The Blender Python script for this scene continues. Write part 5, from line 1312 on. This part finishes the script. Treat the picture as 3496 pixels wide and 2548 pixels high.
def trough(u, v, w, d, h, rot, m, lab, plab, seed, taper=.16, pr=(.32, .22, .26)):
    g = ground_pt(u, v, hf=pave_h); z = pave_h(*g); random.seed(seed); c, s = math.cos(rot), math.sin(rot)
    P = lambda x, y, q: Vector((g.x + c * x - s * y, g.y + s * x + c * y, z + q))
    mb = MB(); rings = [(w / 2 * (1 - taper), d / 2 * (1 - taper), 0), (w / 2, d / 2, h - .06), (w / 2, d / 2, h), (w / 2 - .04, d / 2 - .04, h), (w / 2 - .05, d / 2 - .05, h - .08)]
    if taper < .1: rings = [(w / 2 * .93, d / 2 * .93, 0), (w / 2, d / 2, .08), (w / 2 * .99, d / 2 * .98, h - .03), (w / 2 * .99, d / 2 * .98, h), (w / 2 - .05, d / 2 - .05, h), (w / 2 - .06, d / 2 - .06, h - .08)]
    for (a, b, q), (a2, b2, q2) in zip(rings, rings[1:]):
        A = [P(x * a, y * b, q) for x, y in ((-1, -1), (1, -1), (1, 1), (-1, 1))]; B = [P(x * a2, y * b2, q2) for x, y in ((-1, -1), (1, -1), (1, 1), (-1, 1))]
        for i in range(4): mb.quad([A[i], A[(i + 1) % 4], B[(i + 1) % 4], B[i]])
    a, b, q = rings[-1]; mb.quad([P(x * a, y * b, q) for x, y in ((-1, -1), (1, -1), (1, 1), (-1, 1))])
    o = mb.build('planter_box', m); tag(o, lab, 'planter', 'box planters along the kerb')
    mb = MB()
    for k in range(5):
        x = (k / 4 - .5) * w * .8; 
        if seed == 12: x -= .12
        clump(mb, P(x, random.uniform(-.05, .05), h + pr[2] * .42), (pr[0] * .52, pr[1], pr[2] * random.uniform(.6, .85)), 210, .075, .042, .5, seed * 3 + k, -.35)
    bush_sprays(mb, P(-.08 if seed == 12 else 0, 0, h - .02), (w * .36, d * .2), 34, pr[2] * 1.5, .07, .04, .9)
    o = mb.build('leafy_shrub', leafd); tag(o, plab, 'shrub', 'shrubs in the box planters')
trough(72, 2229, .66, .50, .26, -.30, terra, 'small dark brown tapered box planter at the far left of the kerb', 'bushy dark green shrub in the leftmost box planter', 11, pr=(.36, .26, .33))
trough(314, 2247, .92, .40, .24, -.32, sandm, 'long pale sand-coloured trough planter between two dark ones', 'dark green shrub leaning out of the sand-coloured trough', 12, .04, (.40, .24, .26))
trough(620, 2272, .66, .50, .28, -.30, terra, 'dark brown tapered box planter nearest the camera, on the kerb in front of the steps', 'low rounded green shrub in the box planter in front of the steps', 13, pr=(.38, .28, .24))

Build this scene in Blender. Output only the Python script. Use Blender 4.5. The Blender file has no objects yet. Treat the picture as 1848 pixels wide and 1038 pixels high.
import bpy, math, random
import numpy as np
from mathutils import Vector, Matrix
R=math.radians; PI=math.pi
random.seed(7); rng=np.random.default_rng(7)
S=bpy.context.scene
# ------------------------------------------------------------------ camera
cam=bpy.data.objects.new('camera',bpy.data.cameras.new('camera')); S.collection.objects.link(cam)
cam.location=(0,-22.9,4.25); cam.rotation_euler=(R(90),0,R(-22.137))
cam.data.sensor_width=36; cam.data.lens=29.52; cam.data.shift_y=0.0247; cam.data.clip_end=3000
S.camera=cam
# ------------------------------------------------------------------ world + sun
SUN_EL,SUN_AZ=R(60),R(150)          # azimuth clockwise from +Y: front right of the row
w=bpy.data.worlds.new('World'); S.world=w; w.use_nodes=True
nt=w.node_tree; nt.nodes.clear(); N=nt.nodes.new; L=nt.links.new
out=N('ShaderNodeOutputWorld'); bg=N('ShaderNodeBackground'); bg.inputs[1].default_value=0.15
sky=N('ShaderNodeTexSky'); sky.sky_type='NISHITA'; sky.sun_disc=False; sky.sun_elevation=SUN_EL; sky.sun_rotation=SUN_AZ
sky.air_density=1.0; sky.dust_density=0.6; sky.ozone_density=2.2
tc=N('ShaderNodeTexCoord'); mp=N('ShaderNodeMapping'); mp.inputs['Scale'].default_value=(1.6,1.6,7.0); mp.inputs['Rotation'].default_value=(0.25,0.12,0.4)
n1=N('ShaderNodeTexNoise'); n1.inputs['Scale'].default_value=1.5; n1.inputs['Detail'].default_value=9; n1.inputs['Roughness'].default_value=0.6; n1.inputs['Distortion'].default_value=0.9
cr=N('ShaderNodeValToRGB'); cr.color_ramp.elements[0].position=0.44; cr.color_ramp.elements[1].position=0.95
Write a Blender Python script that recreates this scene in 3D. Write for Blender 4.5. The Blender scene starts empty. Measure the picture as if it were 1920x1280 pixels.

Exercise goal | Extract every record. Keep wording exact.

Solution to this problem |
The Blender Python script for this scene continues. Write part 5, from line 1312 on. This part finishes the script. Treat the picture as 3496 pixels wide and 2548 pixels high.
def trough(u, v, w, d, h, rot, m, lab, plab, seed, taper=.16, pr=(.32, .22, .26)):
    g = ground_pt(u, v, hf=pave_h); z = pave_h(*g); random.seed(seed); c, s = math.cos(rot), math.sin(rot)
    P = lambda x, y, q: Vector((g.x + c * x - s * y, g.y + s * x + c * y, z + q))
    mb = MB(); rings = [(w / 2 * (1 - taper), d / 2 * (1 - taper), 0), (w / 2, d / 2, h - .06), (w / 2, d / 2, h), (w / 2 - .04, d / 2 - .04, h), (w / 2 - .05, d / 2 - .05, h - .08)]
    if taper < .1: rings = [(w / 2 * .93, d / 2 * .93, 0), (w / 2, d / 2, .08), (w / 2 * .99, d / 2 * .98, h - .03), (w / 2 * .99, d / 2 * .98, h), (w / 2 - .05, d / 2 - .05, h), (w / 2 - .06, d / 2 - .06, h - .08)]
    for (a, b, q), (a2, b2, q2) in zip(rings, rings[1:]):
        A = [P(x * a, y * b, q) for x, y in ((-1, -1), (1, -1), (1, 1), (-1, 1))]; B = [P(x * a2, y * b2, q2) for x, y in ((-1, -1), (1, -1), (1, 1), (-1, 1))]
        for i in range(4): mb.quad([A[i], A[(i + 1) % 4], B[(i + 1) % 4], B[i]])
    a, b, q = rings[-1]; mb.quad([P(x * a, y * b, q) for x, y in ((-1, -1), (1, -1), (1, 1), (-1, 1))])
    o = mb.build('planter_box', m); tag(o, lab, 'planter', 'box planters along the kerb')
    mb = MB()
    for k in range(5):
        x = (k / 4 - .5) * w * .8; 
        if seed == 12: x -= .12
        clump(mb, P(x, random.uniform(-.05, .05), h + pr[2] * .42), (pr[0] * .52, pr[1], pr[2] * random.uniform(.6, .85)), 210, .075, .042, .5, seed * 3 + k, -.35)
    bush_sprays(mb, P(-.08 if seed == 12 else 0, 0, h - .02), (w * .36, d * .2), 34, pr[2] * 1.5, .07, .04, .9)
    o = mb.build('leafy_shrub', leafd); tag(o, plab, 'shrub', 'shrubs in the box planters')
trough(72, 2229, .66, .50, .26, -.30, terra, 'small dark brown tapered box planter at the far left of the kerb', 'bushy dark green shrub in the leftmost box planter', 11, pr=(.36, .26, .33))
trough(314, 2247, .92, .40, .24, -.32, sandm, 'long pale sand-coloured trough planter between two dark ones', 'dark green shrub leaning out of the sand-coloured trough', 12, .04, (.40, .24, .26))
trough(620, 2272, .66, .50, .28, -.30, terra, 'dark brown tapered box planter nearest the camera, on the kerb in front of the steps', 'low rounded green shrub in the box planter in front of the steps', 13, pr=(.38, .28, .24))

Build this scene in Blender. Output only the Python script. Use Blender 4.5. The Blender file has no objects yet. Treat the picture as 1848 pixels wide and 1038 pixels high.
import bpy, math, random
import numpy as np
from mathutils import Vector, Matrix
R=math.radians; PI=math.pi
random.seed(7); rng=np.random.default_rng(7)
S=bpy.context.scene
# ------------------------------------------------------------------ camera
cam=bpy.data.objects.new('camera',bpy.data.cameras.new('camera')); S.collection.objects.link(cam)
cam.location=(0,-22.9,4.25); cam.rotation_euler=(R(90),0,R(-22.137))
cam.data.sensor_width=36; cam.data.lens=29.52; cam.data.shift_y=0.0247; cam.data.clip_end=3000
S.camera=cam
# ------------------------------------------------------------------ world + sun
SUN_EL,SUN_AZ=R(60),R(150)          # azimuth clockwise from +Y: front right of the row
w=bpy.data.worlds.new('World'); S.world=w; w.use_nodes=True
nt=w.node_tree; nt.nodes.clear(); N=nt.nodes.new; L=nt.links.new
out=N('ShaderNodeOutputWorld'); bg=N('ShaderNodeBackground'); bg.inputs[1].default_value=0.15
sky=N('ShaderNodeTexSky'); sky.sky_type='NISHITA'; sky.sun_disc=False; sky.sun_elevation=SUN_EL; sky.sun_rotation=SUN_AZ
sky.air_density=1.0; sky.dust_density=0.6; sky.ozone_density=2.2
tc=N('ShaderNodeTexCoord'); mp=N('ShaderNodeMapping'); mp.inputs['Scale'].default_value=(1.6,1.6,7.0); mp.inputs['Rotation'].default_value=(0.25,0.12,0.4)
n1=N('ShaderNodeTexNoise'); n1.inputs['Scale'].default_value=1.5; n1.inputs['Detail'].default_value=9; n1.inputs['Roughness'].default_value=0.6; n1.inputs['Distortion'].default_value=0.9
cr=N('ShaderNodeValToRGB'); cr.color_ramp.elements[0].position=0.44; cr.color_ramp.elements[1].position=0.95
Write a Blender Python script that recreates this scene in 3D. Write for Blender 4.5. The Blender scene starts empty. Measure the picture as if it were 1920x1280 pixels.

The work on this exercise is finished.